Chai was highly critical of the Beijing Students' Autonomous Union.

In response to losing control of the square while in hiding on the May 21, Chai criticized the rival leadership group of lacking "leadership quality," opposing the hunger strike and accomplishing nothing positive for the student movement.

In an essay given to reporters in late May, Chai reiterated her role as "chief commander" of the square, while also stating that she refused to make compromises with the Autonomous Student Union of Non-Beijing Universities and other student factions.

In this same essay, Chai accused Liu Xiaobo and others of using the student movement as a way to "rebuild their own images," criticized many participants in the movement for lacking belief, and stated that China's intellectuals and theorists were "lagging far behind" in their understanding of democracy.

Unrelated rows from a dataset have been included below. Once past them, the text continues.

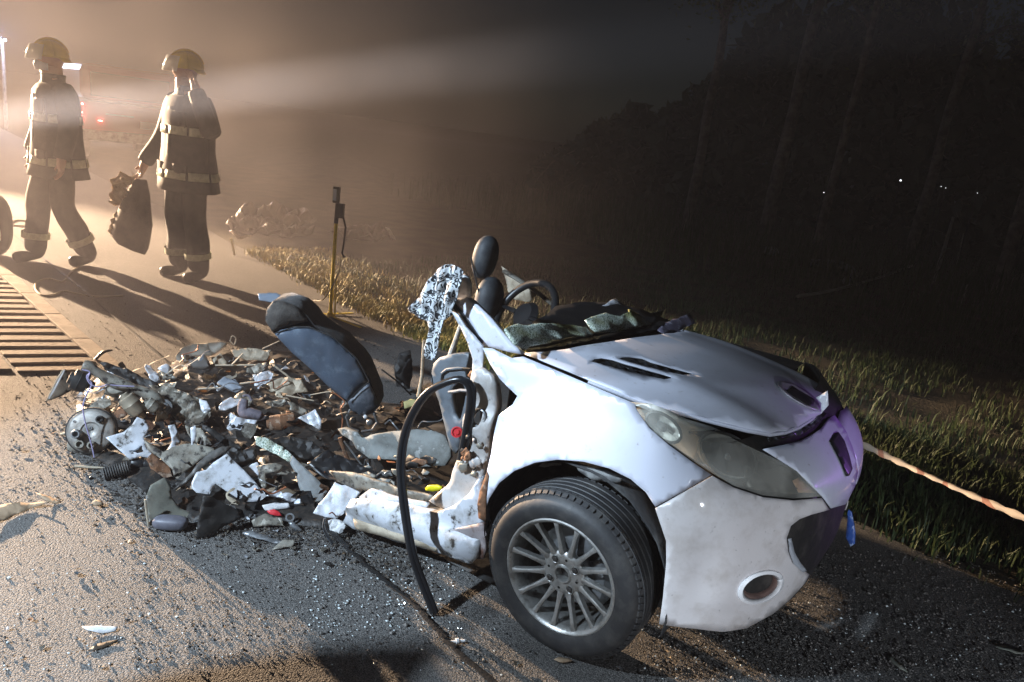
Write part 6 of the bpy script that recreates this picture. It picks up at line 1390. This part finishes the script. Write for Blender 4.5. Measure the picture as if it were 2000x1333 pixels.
for x in (-.8, .8):
    for y in (.85, 3.7):
        M = Matrix.Translation(Vector(vp(x, y, .34))) @ Vector(vl).to_track_quat('Z', 'Y').to_matrix().to_4x4()
        mb = MB(); mb.lathe([(.001, .1), (.18, .1), (.2, .11), (.32, .10), (.34, .06), (.34, -.06), (.32, -.1), (.001, -.1)], 24, M); mb.build('wheel', RUBBER, veh)
# mast lamp upper left
d = ray(4, 78); mp = CC+d*24
ml = thing('mast_lamp', (mp[0], mp[1], 0), 'lamp mast with two bluish white lights at the upper left corner', 'lamp')
MB().tube([(mp[0], mp[1], 0), (mp[0], mp[1], mp[2]-.05)], [.05, .035], 8).build('mast', GREYM, ml)
BLUEL = emit('bluish lamp', (.75, .95, 1.0), 26)
for dx in (-.06, .07):
    blob((mp[0]+dx, mp[1], mp[2]), .035, .03, .035, n=10, m=6).build('lamp_glass', BLUEL, ml)
# distant lights
DL = emit('far lamp', (.9, .95, 1.0), 2.2)
for k, (x, y, sz, lb) in enumerate(((1609, 377, .018, 'far light left of the thin tree trunk'), (1759, 353, .026, 'brightest far light between two tree trunks'), (1838, 365, .013, 'left of the twin far lights right of the forked trunk'), (1847, 368, .012, 'right of the twin far lights beyond the trees'), (1909, 378, .012, 'faint far light nearest the right edge'))):
    p = CC+ray(x, y)*22.5; fl = thing('far_lamp', (p[0], p[1], 0), lb, 'lamp', 'far lights beyond the trees'); MB().tube([(p[0], p[1], 0), (p[0], p[1], p[2])], .02, 6).build('post', SOOT, fl)
    blob(p, sz, sz, sz, n=8, m=6).build('bulb', DL, fl)
# trees
BARK = mat('bark', (.14, .12, .10), .9, 0, var=(.07, .06, .05), vscale=6, vlo=.4, vhi=.6, bump=.6, bscale=12)
LEAFM = mat('tree leaves', (.05, .075, .025), .6, var=(.08, .09, .03), vscale=2)
def tree(base, r, hgt, lean, label, seed, crown=True):
    rs = random.Random(seed); t = thing('tree', (base[0], base[1], 0), label, 'tree', 'trees in the dark at the right')
    pts = [(base[0]+lean*z/hgt*.6+.10*noise.noise(Vector((seed, z*.5, 0)))*min(1, z), base[1]+.1*noise.noise(Vector((seed, z*.5, 9)))*min(1, z), z) for z in np.linspace(0, hgt, 14)]
    q = spline(pts, 3); MB().tube(q, [r*(1.25 if i == 0 else 1)*(1-.62*i/len(q)) for i in range(len(q))], 9).build('trunk', BARK, t)
    tips = []
    for k in range(9):
        z = hgt*(.55+.45*k/9); b = np.array(pts[int(z/hgt*13)]); a = rs.uniform(0, 6.28); L = rs.uniform(.7, 1.7)*(1.25-.5*k/9)
        e = b+np.array((L*math.cos(a), L*math.sin(a), L*rs.uniform(.4, .9))); m_ = (b+e)/2+np.array((0, 0, .1)); tips += [e, m_, (e+m_)/2]
        MB().tube([b, m_, e], [r*.4, r*.26, r*.1], 6).build('limb', BARK, t)
    if crown:
        rg_ = np.random.default_rng(seed); tips.append(np.array(pts[-1])); T = np.array(tips); n = 3600
        c = T[rg_.integers(0, len(T), n)]+rg_.normal(0, .42, (n, 3))*np.array((1, 1, .7)); sz = rg_.uniform(.03, .075, n)
        d1 = rg_.normal(size=(n, 3)); d1 /= np.linalg.norm(d1, axis=1)[:, None]; d2 = np.cross(d1, rg_.normal(size=(n, 3))); d2 /= np.linalg.norm(d2, axis=1)[:, None]
        V = np.stack([c-d1*sz[:, None], c+d2*sz[:, None]*.45, c+d1*sz[:, None], c-d2*sz[:, None]*.45], 1).reshape(-1, 3)
        me = bpy.data.meshes.new('crown'); me.from_pydata((V-np.array((base[0], base[1], 0))).tolist(), [], (np.arange(n*4).reshape(-1, 4)).tolist()); me.materials.append(LEAFM)
        o = bpy.data.objects.new('crown', me); col.objects.link(o); o.parent = t
tree(onz(1588, 512), .085, 7.5, .15, 'slim tree trunk with a pale hose curled at its foot', 21)
tree(onz(1770, 520), .115, 8.0, .25, 'stouter tree trunk right of the brightest far light', 22)
tree(onz(1492, 470), .16, 9.0, .1, 'thick dim tree trunk furthest left in the dark', 23)
tree(onz(1945, 575), .12, 7.0, .1, 'tree trunk at the right edge of the picture', 24)
tree(onz(1700, 452), .10, 8.5, .0, 'faint tree trunk standing behind the brightest far light', 25)
tree(onz(1340, 452), .12, 8.0, .0, 'tree trunk lost in the haze above the hood', 26)
POST = mat('grey post wood', (.20, .19, .17), .8, var=(.12, .11, .1), vscale=10)
for (x0, y0, x1, y1, r_, lb) in ((1822, 555, 1862, 424, .035, 'leaning grey fence post between the right hand trees'), (1866, 520, 1882, 456, .018, 'thin stake right of the leaning fence post'), (1872, 600, 1890, 556, .015, 'short thin stake in the tall weeds')):
    b = onz(x0, y0); P0, n = heap_plane([(x0, y0)], 0, 0, 0); e = on_plane(x1, y1, P0, n)
    tag(MB().tube([b, (b+e)/2+np.array((.01, 0, 0)), e], [r_, r_*.9, r_*.6], 7).build('fence_post', POST), lb, 'post')
def zE(*p): return [(x/2.222+1400, y/2.222) for x, y in p]
tag(MB().tube(spline([onz(x, y, .06) for x, y in zE((395, 1142), (450, 1142), (520, 1146), (570, 1166), (590, 1195), (565, 1222))], 5), .07, 8).build('curled_hose', mat('pale hose', (.34, .36, .40), .6, var=(.2, .2, .22), vscale=12)), 'pale curled hose at the foot of the slim tree', 'hose')
tag(MB().tube(spline([onz(x, y, .25) for x, y in zE((350, 1287), (500, 1262), (640, 1225), (760, 1187), (850, 1153))], 5), .016, 6).build('slack_line', mat('pale line', (.40, .38, .33), .6)), 'slack pale line running through the dark grass to the stout tree', 'line')
ps = onz(1503, 497); tag(blob((ps[0], ps[1], .06), .16, .1, .09, n=14, m=8, pw=2.4).build('pale_stone', mat('pale stone', (.35, .36, .38), .8, bump=.3)), 'pale rounded stone in the dark grass left of the slim tree', 'stone')

# far wood: a dark mass of foliage closing the view behind the trees
rg_ = np.random.default_rng(77); n = 26000
tx = rg_.uniform(.0, 1.0, n); dist = rg_.uniform(24, 34, n); top = np.array([6.5+2.2*noise.noise(Vector((a*9, 0, 0)))+1.2*noise.noise(Vector((a*31, 0, 0))) for a in tx])
c = np.stack([np.sin(tx)*dist, np.cos(tx)*dist, top*np.clip(tx*3.2+.06, .05, 1)*rg_.random(n)**.8], -1); sz = rg_.uniform(.16, .42, n)
d1 = rg_.normal(size=(n, 3)); d1 /= np.linalg.norm(d1, axis=1)[:, None]; d2 = np.cross(d1, rg_.normal(size=(n, 3))); d2 /= np.linalg.norm(d2, axis=1)[:, None]
V = np.stack([c-d1*sz[:, None], c+d2*sz[:, None]*.5, c+d1*sz[:, None], c-d2*sz[:, None]*.5], 1).reshape(-1, 3)
me = bpy.data.meshes.new('far_wood'); me.from_pydata(V.tolist(), [], (np.arange(n*4).reshape(-1, 4)).tolist()); me.materials.append(mat('dark wood leaves', (.022, .032, .014), .7, var=(.04, .045, .02), vscale=.6))
o = bpy.data.objects.new('far_wood', me); col.objects.link(o); tag(o, 'dark wood closing the view behind the tree trunks', 'wood', kind='stuff')
# ================================================================== SMOKE hanging round the firefighters
def smokemat(c, r, dens, an):
    m = volmat('drifting smoke', (.95, .87, .88), 0.0, an); nt = m.node_tree; N = nt.nodes; L = nt.links
    v = [n for n in N if n.bl_idname == 'ShaderNodeVolumePrincipled'][0]
    g = N.new('ShaderNodeNewGeometry'); s = N.new('ShaderNodeVectorMath'); s.operation = 'SUBTRACT'; s.inputs[1].default_value = c; L.new(g.outputs['Position'], s.inputs[0])
    q = N.new('ShaderNodeVectorMath'); q.operation = 'DIVIDE'; q.inputs[1].default_value = r; L.new(s.outputs[0], q.inputs[0])
    l = N.new('ShaderNodeVectorMath'); l.operation = 'LENGTH'; L.new(q.outputs[0], l.inputs[0])
    f = N.new('ShaderNodeMapRange'); f.interpolation_type = 'SMOOTHSTEP'; f.inputs['From Min'].default_value = 1; f.inputs['From Max'].default_value = 0; f.inputs['To Min'].default_value = 0; f.inputs['To Max'].default_value = dens; L.new(l.outputs['Value'], f.inputs['Value'])
    t = N.new('ShaderNodeTexNoise'); t.inputs['Scale'].default_value = 1.1; t.inputs['Detail'].default_value = 2; L.new(g.outputs['Position'], t.inputs['Vector'])
    r2 = N.new('ShaderNodeMapRange'); r2.inputs['From Min'].default_value = .3; r2.inputs['From Max'].default_value = .7; r2.inputs['To Min'].default_value = .25; r2.inputs['To Max'].default_value = 1.6; L.new(t.outputs['Fac'], r2.inputs['Value'])
    mu = N.new('ShaderNodeMath'); mu.operation = 'MULTIPLY'; L.new(f.outputs[0], mu.inputs[0]); L.new(r2.outputs[0], mu.inputs[1]); L.new(mu.outputs[0], v.inputs['Density'])
    return m
sc0, sr0 = (-3.3, 6.2, .7), (4.7, 4.0, 3.0)
sm = blob(sc0, *sr0, n=28, m=18).build('smoke', smokemat(sc0, sr0, .050, .15), smooth=False)
tag(sm, 'thin drifting smoke around the two firefighters', 'smoke', kind='stuff')
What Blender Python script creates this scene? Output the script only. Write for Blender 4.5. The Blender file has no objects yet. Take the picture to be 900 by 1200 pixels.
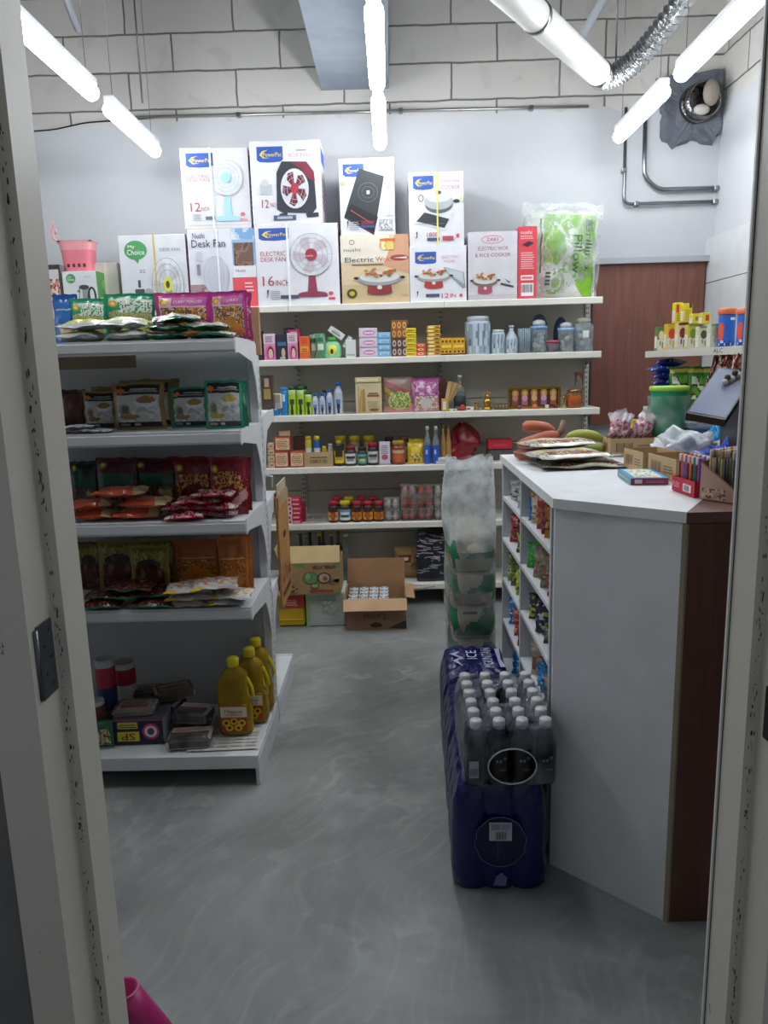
import bpy, math, random
from mathutils import Matrix, Vector, noise
from math import sin, cos, pi, radians

# ------------------------------------------------------------ camera, world, exposure
FPX, PITCH, ROLL, YAW, EYE = 880.0, radians(10.9), radians(1.55), radians(0.8), 1.5
SC = bpy.context.scene
COL = SC.collection
_f = Vector((-sin(YAW) * cos(PITCH), cos(YAW) * cos(PITCH), -sin(PITCH)))
_r0 = Vector((cos(YAW), sin(YAW), 0)); _u0 = _r0.cross(_f)
_r = _r0 * cos(ROLL) - _u0 * sin(ROLL); _u = _u0 * cos(ROLL) + _r0 * sin(ROLL)
cam = bpy.data.objects.new('camera', bpy.data.cameras.new('camera'))
COL.objects.link(cam)
cam.matrix_world = Matrix(((_r.x, _u.x, -_f.x, 0), (_r.y, _u.y, -_f.y, 0), (_r.z, _u.z, -_f.z, EYE), (0, 0, 0, 1)))
cam.data.sensor_fit = 'VERTICAL'; cam.data.sensor_height = 24; cam.data.lens = 24 * FPX / 1200
cam.data.clip_start = 0.05
SC.camera = cam
SC.view_settings.view_transform = 'Standard'; SC.view_settings.look = 'None'
SC.view_settings.gamma = 1; SC.view_settings.use_curve_mapping = False
SC.view_settings.exposure = 0.14
w = bpy.data.worlds.new('world'); SC.world = w; w.use_nodes = True
w.node_tree.nodes['Background'].inputs[0].default_value = (0.42, 0.45, 0.5, 1)
w.node_tree.nodes['Background'].inputs[1].default_value = 0.4
SC.cycles.use_denoising = True
SC.cycles.max_bounces = 8; SC.cycles.transparent_max_bounces = 24
SC.cycles.sample_clamp_indirect = 6
TUBE = 36.0      # strength of the lamps' widened tubes

def at(x, y, Y):            # a point of the photograph carried to the plane Y = const of the room
    d = _f + _r * ((x - 450) / FPX) - _u * ((y - 600) / FPX); d = d * (Y / d.y)
    return d.x, Y, d.z + EYE
def az(x, y, Z):            # the same on the level Z
    d = _f + _r * ((x - 450) / FPX) - _u * ((y - 600) / FPX); d = d * ((Z - EYE) / d.z)
    return d.x, d.y, Z

# ------------------------------------------------------------ materials
def lin(h):
    if not isinstance(h, str): return h
    h = h.lstrip('#'); o = []
    for i in (0, 2, 4):
        c = int(h[i:i + 2], 16) / 255; o.append(c / 12.92 if c <= .04045 else ((c + .055) / 1.055) ** 2.4)
    return (*o, 1)
def mixc(a, b, t):
    a, b = lin(a), lin(b); return tuple(a[i] * (1 - t) + b[i] * t for i in range(3)) + (1,)
MATS = {}
def newmat(n):
    m = bpy.data.materials.new(n); m.use_nodes = True; MATS[n] = m
    nt = m.node_tree; return m, nt, nt.nodes['Principled BSDF'], nt.nodes.new, nt.links.new
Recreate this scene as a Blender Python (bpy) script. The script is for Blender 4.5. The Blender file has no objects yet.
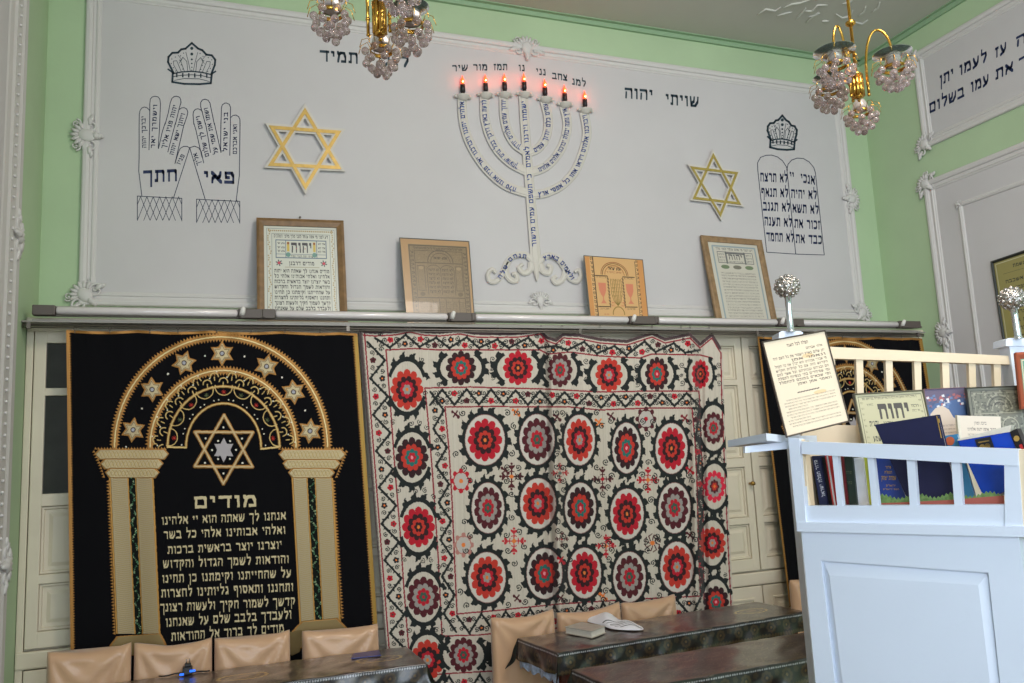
import bpy, bmesh, math, random
import numpy as np
from mathutils import Vector, Matrix
random.seed(7); rng = np.random.default_rng(7)
SC = bpy.context.scene; COL = SC.collection
PI = math.pi
# ------------------------------------------------------------------ camera
F = 831.66; H = 1.6
def _rot(yaw, pitch, roll):
    cy, sy, cp, sp = math.cos(yaw), math.sin(yaw), math.cos(pitch), math.sin(pitch)
    fw = np.array([sy*cp, cy*cp, sp]); r = np.array([cy, -sy, 0.]); u = np.cross(r, fw)
    cr, sr = math.cos(roll), math.sin(roll)
    return np.array([cr*r+sr*u, -sr*r+cr*u, fw])
RC = _rot(math.radians(20.726), math.radians(8.2026), math.radians(-2.743))
CP = np.array([0., 0., H])
def ray(px, py):
    px = np.asarray(px, float)[..., None]; py = np.asarray(py, float)[..., None]
    return (px-512)/F*RC[0]-(py-341.5)/F*RC[1]+RC[2]
class PL:
    """a real plane in the room; at() gives the point of it seen at a photograph coordinate"""
    def __init__(s, P, n):
        s.P = np.array(P, float); n = np.array(n, float); s.n = n/np.linalg.norm(n)
    def at(s, px, py, off=0.):
        d = ray(px, py); off = np.asarray(off, float)
        t = ((s.P-CP)@s.n+off)/(d@s.n)
        return CP+d*t[..., None]
def planeY(y): return PL((0, y, 0), (0, -1, 0))
def planeX(x, s=-1): return PL((x, 0, 0), (s, 0, 0))
def frontal(depth, px=900, py=445, yaw=0):
    P = CP+ray(px, py)*depth; n = -np.array([RC[2][0], RC[2][1], 0])
    a = math.radians(yaw); n = np.array([n[0]*math.cos(a)-n[1]*math.sin(a), n[0]*math.sin(a)+n[1]*math.cos(a), 0])
    return PL(P, n)
cam = bpy.data.cameras.new('camera'); co = bpy.data.objects.new('camera', cam); COL.objects.link(co)
cam.sensor_width = 36; cam.lens = F*36/1024; cam.clip_start = .02
M = Matrix.Identity(4)
for i in range(3):
    M[i][0] = RC[0][i]; M[i][1] = RC[1][i]; M[i][2] = -RC[2][i]; M[i][3] = CP[i]
co.matrix_world = M; SC.camera = co
# ------------------------------------------------------------------ materials
def lin(c):
    out = []
    for v in c[:3]:
        v /= 255.; out.append(v/12.92 if v <= .04045 else ((v+.055)/1.055)**2.4)
    return tuple(out)
MATS = {}
def mat(name, rgb, rough=.6, metal=0., coat=0., noise=0., nscale=8., bump=0., bscale=60., trans=0., emis=None, estr=0., ior=1.45, sheen=0.):
    if name in MATS: return MATS[name]
    m = bpy.data.materials.new(name); m.use_nodes = True; nt = m.node_tree; b = nt.nodes['Principled BSDF']
    c = lin(rgb)
    b.inputs['Base Color'].default_value = (*c, 1); b.inputs['Roughness'].default_value = rough
    b.inputs['Metallic'].default_value = metal; b.inputs['Coat Weight'].default_value = coat
    b.inputs['Coat Roughness'].default_value = .08
    b.inputs['Transmission Weight'].default_value = trans; b.inputs['IOR'].default_value = ior
    b.inputs['Sheen Weight'].default_value = sheen
    if emis:
        b.inputs['Emission Color'].default_value = (*lin(emis), 1); b.inputs['Emission Strength'].default_value = estr
    tc = nt.nodes.new('ShaderNodeTexCoord')
    if noise:
        n = nt.nodes.new('ShaderNodeTexNoise'); n.inputs['Scale'].default_value = nscale; n.inputs['Detail'].default_value = 6
        nt.links.new(tc.outputs['Object'], n.inputs['Vector'])
        r = nt.nodes.new('ShaderNodeValToRGB'); r.color_ramp.elements[0].position = .3; r.color_ramp.elements[1].position = .72
        r.color_ramp.elements[0].color = (*[x*(1-noise) for x in c], 1); r.color_ramp.elements[1].color = (*[min(1, x*(1+noise*.5)) for x in c], 1)
        nt.links.new(n.outputs['Fac'], r.inputs['Fac']); nt.links.new(r.outputs['Color'], b.inputs['Base Color'])
    if bump:
        n = nt.nodes.new('ShaderNodeTexNoise'); n.inputs['Scale'].default_value = bscale; n.inputs['Detail'].default_value = 4
        nt.links.new(tc.outputs['Object'], n.inputs['Vector'])
        bp = nt.nodes.new('ShaderNodeBump'); bp.inputs['Strength'].default_value = bump; bp.inputs['Distance'].default_value = .01
        nt.links.new(n.outputs['Fac'], bp.inputs['Height']); nt.links.new(bp.outputs['Normal'], b.inputs['Normal'])
    MATS[name] = m; return m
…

Chai was also an adamant supporter of the purity of the student movement and resisted both the participation of non-student protesters, and involvement in the political struggle between government reformers and hardliners.

Unlike more moderate leaders within the movement, Chai Ling seemed willing to allow for the movement to end in a violent confrontation.

In an interview given in late May, Chai suggested that only when the movement ended in bloodshed would the majority of Chinese realize the importance of the student movement and unite, though she felt that she was unable to share this idea with her fellow students.

Chai has since claimed that these remarks were taken out of context and selectively edited.